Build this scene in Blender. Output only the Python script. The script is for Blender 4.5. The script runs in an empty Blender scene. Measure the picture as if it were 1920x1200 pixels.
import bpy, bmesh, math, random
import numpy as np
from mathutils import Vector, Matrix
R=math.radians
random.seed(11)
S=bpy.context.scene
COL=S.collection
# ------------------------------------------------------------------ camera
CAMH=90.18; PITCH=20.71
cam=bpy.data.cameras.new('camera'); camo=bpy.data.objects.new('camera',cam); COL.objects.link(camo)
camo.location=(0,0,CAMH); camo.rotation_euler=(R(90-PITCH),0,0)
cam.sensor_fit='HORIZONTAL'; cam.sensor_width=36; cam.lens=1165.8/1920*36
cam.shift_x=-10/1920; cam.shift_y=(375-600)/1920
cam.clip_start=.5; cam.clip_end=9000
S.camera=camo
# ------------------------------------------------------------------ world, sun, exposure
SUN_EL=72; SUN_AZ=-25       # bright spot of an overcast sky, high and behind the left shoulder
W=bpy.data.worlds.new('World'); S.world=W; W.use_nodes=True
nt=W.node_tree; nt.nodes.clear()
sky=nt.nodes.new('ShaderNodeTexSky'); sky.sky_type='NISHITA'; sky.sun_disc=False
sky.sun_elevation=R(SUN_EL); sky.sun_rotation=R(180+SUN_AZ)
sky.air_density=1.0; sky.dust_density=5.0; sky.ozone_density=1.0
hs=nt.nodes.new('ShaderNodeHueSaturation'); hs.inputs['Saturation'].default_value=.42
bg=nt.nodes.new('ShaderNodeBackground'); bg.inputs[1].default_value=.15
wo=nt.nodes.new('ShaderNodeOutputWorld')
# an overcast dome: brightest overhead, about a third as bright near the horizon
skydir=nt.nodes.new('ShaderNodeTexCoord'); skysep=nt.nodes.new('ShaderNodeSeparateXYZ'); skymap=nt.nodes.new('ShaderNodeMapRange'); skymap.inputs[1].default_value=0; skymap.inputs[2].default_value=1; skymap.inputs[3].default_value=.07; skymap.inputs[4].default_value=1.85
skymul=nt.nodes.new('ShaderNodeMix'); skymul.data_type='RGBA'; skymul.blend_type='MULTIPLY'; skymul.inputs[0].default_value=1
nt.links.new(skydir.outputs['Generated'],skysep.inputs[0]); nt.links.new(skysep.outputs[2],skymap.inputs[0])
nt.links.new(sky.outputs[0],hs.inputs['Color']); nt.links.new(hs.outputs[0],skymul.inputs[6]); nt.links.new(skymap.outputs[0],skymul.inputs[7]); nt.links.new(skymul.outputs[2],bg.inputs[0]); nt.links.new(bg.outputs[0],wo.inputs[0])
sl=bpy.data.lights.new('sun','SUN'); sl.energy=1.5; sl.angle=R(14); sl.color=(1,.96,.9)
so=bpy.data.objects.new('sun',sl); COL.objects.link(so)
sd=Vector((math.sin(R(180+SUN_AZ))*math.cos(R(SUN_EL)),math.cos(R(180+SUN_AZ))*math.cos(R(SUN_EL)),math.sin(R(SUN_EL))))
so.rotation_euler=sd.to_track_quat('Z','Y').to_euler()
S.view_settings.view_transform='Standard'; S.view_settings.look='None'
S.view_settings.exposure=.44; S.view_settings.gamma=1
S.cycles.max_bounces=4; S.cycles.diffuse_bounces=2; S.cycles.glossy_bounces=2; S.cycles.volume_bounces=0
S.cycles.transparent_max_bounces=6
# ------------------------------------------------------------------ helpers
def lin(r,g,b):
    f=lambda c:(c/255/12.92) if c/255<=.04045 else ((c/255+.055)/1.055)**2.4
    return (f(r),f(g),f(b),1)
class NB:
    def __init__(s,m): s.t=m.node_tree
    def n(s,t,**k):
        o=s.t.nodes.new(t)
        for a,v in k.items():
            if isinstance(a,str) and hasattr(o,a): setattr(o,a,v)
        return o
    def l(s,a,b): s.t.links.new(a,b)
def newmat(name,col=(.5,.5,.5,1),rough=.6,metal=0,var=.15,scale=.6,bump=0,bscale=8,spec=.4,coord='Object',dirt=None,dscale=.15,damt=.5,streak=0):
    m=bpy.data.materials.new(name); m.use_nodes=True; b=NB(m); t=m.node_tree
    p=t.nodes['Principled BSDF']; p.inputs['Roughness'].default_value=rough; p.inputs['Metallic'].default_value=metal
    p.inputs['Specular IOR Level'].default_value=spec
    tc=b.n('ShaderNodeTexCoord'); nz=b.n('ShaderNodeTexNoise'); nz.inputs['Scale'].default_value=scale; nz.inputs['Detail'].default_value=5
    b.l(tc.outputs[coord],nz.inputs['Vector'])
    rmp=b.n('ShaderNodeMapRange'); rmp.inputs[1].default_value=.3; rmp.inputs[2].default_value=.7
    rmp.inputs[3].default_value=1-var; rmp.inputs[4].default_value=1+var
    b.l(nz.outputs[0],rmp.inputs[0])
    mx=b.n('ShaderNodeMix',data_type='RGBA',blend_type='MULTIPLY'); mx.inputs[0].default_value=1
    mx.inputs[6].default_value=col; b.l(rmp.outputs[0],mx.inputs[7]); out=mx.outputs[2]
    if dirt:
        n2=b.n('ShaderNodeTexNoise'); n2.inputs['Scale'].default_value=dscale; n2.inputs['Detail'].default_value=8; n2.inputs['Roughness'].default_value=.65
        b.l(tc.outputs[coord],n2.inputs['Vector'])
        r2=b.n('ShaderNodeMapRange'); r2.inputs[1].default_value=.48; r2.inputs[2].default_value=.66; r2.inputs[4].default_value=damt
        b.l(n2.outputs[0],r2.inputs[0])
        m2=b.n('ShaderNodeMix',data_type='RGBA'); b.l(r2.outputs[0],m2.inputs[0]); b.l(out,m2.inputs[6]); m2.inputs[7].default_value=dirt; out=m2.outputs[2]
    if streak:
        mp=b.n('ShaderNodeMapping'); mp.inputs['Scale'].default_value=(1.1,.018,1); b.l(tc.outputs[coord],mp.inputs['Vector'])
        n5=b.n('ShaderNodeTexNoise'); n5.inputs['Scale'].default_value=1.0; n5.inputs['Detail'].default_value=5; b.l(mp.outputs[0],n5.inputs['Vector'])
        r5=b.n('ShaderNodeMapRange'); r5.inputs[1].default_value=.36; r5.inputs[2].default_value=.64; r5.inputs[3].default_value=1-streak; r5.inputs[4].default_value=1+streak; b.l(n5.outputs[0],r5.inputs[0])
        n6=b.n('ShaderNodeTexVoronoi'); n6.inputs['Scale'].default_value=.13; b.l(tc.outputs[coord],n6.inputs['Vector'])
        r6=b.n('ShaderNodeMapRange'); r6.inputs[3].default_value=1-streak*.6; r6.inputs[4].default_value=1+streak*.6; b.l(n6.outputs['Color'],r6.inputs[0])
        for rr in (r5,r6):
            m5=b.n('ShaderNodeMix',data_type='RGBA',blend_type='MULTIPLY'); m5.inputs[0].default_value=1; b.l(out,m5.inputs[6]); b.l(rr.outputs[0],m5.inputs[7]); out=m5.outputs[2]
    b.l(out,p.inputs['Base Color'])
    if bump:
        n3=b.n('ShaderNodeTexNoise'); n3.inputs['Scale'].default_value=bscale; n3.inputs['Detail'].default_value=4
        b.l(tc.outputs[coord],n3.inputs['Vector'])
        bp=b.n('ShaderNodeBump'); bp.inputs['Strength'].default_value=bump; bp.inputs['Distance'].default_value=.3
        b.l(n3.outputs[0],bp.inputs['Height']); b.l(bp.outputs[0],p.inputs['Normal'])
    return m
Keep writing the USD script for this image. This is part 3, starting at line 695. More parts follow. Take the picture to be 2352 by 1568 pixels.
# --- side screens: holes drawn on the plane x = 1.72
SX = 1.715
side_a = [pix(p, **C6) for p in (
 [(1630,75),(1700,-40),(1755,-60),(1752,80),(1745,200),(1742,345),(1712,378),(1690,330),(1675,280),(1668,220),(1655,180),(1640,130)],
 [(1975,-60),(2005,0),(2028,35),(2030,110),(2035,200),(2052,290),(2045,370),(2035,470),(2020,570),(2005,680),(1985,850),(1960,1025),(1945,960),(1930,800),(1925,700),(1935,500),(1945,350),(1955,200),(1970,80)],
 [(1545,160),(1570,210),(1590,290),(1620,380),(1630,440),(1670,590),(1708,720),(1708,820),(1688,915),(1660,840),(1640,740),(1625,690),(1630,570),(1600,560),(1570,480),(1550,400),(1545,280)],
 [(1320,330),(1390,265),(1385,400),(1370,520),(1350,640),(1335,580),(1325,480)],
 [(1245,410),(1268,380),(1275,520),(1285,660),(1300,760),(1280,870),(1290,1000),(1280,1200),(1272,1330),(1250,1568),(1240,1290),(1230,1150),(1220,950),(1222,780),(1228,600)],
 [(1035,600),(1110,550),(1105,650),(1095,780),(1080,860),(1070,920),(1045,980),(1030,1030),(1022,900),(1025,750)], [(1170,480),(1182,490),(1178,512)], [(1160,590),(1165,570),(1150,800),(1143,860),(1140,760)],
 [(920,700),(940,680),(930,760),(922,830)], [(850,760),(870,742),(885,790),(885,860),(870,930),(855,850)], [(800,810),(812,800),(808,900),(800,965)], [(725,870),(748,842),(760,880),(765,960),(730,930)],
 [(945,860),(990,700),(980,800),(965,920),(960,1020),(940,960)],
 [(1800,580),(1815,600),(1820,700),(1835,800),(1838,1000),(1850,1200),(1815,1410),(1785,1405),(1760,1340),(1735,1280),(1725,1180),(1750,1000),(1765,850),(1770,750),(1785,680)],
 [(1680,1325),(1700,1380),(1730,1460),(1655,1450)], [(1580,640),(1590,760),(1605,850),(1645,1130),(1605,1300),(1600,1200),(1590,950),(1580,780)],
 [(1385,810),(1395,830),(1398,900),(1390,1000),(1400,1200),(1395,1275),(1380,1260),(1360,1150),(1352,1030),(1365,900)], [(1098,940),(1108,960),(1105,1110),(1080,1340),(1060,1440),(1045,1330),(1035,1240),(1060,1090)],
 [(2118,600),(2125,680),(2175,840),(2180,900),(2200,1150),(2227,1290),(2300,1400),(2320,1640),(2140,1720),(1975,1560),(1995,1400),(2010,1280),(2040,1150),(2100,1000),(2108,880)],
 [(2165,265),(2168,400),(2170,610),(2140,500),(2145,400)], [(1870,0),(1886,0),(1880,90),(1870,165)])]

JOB
Return each line in the records that holds the string "scene".

WRITTEN SOLUTION
Build this scene in Blender. Output only the Python script. The script is for Blender 4.5. The script runs in an empty Blender scene. Measure the picture as if it were 1920x1200 pixels.
S=bpy.context.scene